The Quietus - A new rock music and pop culture website

Reviews

Steven Severin
Blood Of A Poet Scott McKeating , March 1st, 2011 08:10

As co-founder, backbone and bassist of Siouxsie and the Banshees, Steven Severin is likely to be forever tied to that band’s astonishing legacy whatever else he does. The presence of his melodic, commanding basslines drove many of the band’s strongest tracks and he’s rightfully regarded as one of post-punk’s foremost bassists. Due to his relatively low media profile, both then and now, it might come as a surprise to learn that he’s been working in soundtracks since at least the late 90s. For a man best known for the structure of his low-end melody, Severin’s work as soundtrack composer still seems like an unlikely avenue for him to explore.

Blood Of A Poet, his sixth solo release to date, is a soundtrack to the 1930 Jean Cocteau silent film of the same title and on paper the already busy field of soundtracks for silent movies seems like a curiously well-trodden path to take. While this album is a collection of constructed moods, there’s a definite minimalist monochrome ‘sheen’ to the whole record. Still a beautifully indeterminate work, Severin has put together a series of unconnected moments-in-time tied together by edits and the barest of concerns for any sort of easy or undemanding listen. While Severin has toured with the film, playing alongside it, this standalone audio release is very obviously a different beast altogether. As a string of audio pieces, the record cuts and disappears between styles in synch with the original movie.

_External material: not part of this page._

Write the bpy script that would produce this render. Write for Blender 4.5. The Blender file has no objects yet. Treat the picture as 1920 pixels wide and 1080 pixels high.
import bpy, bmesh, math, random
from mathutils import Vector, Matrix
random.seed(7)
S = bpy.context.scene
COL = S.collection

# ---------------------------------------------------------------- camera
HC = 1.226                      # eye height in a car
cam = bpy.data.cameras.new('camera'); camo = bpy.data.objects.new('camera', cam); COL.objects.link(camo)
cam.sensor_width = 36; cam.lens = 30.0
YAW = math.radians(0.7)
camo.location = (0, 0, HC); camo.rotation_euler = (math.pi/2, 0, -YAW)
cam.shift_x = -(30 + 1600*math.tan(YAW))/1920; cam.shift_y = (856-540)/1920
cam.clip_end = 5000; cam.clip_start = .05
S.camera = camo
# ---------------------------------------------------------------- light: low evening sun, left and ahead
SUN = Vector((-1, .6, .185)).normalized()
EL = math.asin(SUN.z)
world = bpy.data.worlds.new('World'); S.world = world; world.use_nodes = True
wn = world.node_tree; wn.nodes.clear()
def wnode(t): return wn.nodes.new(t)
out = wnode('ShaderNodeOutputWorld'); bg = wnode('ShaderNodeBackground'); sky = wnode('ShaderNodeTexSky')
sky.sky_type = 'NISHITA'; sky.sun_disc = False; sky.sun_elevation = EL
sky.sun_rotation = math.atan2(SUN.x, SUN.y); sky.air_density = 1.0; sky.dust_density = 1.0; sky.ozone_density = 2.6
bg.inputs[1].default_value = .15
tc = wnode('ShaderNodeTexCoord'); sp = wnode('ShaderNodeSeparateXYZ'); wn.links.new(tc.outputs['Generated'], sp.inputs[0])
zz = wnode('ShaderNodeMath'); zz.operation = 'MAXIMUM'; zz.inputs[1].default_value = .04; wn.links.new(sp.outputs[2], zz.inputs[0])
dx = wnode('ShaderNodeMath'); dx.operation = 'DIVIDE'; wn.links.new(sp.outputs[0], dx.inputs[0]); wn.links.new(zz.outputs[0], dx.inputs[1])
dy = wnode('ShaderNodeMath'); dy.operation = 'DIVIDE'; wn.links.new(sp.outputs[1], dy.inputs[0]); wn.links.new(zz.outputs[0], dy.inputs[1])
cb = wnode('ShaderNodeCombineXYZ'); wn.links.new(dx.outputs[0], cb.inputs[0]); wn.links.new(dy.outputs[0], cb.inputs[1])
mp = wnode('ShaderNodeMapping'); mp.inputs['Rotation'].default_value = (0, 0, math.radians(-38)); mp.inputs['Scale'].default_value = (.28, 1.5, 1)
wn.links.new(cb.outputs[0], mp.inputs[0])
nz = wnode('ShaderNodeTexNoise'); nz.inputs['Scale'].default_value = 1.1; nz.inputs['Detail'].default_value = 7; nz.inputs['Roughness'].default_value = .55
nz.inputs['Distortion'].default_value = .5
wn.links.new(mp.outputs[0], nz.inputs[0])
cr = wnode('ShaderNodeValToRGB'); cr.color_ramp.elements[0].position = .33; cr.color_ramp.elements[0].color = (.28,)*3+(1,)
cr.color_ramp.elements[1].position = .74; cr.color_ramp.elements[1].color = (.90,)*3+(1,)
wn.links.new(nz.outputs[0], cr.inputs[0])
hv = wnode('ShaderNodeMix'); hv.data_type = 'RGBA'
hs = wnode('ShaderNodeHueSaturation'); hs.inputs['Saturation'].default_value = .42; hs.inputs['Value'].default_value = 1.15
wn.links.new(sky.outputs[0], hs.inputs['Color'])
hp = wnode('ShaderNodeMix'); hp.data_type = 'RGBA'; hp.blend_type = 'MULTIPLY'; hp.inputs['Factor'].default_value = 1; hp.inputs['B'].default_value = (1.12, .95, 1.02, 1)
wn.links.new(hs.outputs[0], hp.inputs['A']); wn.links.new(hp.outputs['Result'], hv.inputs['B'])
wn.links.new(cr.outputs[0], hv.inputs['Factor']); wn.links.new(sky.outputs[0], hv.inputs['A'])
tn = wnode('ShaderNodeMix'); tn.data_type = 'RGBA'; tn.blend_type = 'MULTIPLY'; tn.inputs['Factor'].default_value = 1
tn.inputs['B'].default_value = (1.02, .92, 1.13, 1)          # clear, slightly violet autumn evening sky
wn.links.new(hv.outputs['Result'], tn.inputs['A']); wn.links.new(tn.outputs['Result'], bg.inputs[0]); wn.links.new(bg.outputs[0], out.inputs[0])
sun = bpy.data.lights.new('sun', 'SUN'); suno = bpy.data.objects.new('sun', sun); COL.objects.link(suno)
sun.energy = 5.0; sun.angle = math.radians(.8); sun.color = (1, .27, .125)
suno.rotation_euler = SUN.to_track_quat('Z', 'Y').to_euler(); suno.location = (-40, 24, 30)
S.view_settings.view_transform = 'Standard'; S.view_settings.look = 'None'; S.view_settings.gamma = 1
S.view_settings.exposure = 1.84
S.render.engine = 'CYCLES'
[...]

While it contains reoccurring synth/string motifs like much popular contemporary soundtrack work, Severin has also gone for more of an ambient experimental accompaniment. Gentleness soon gives way to metallic drone, wave-to-shore pulses slashed by razor edits - there’s little slow diffusion from idea to idea. With Severin’s ear and hand forced/directed by the film’s template and Cocteau’s vision, sound is moved through severe changes of temperature and direction. This apparent symbiosis might have appeared stronger if the liners had established more of an observable link between the two pieces, for this is an album that seems to be as much an exercise in creating/presenting cut-ups as it is a companion to the film’s unattached visuals. Severin has created something oddly arctic in Blood Of A Poet, read as a purely audio release this is a gently detached, spacious and sometimes disquieting collection of fractured moments.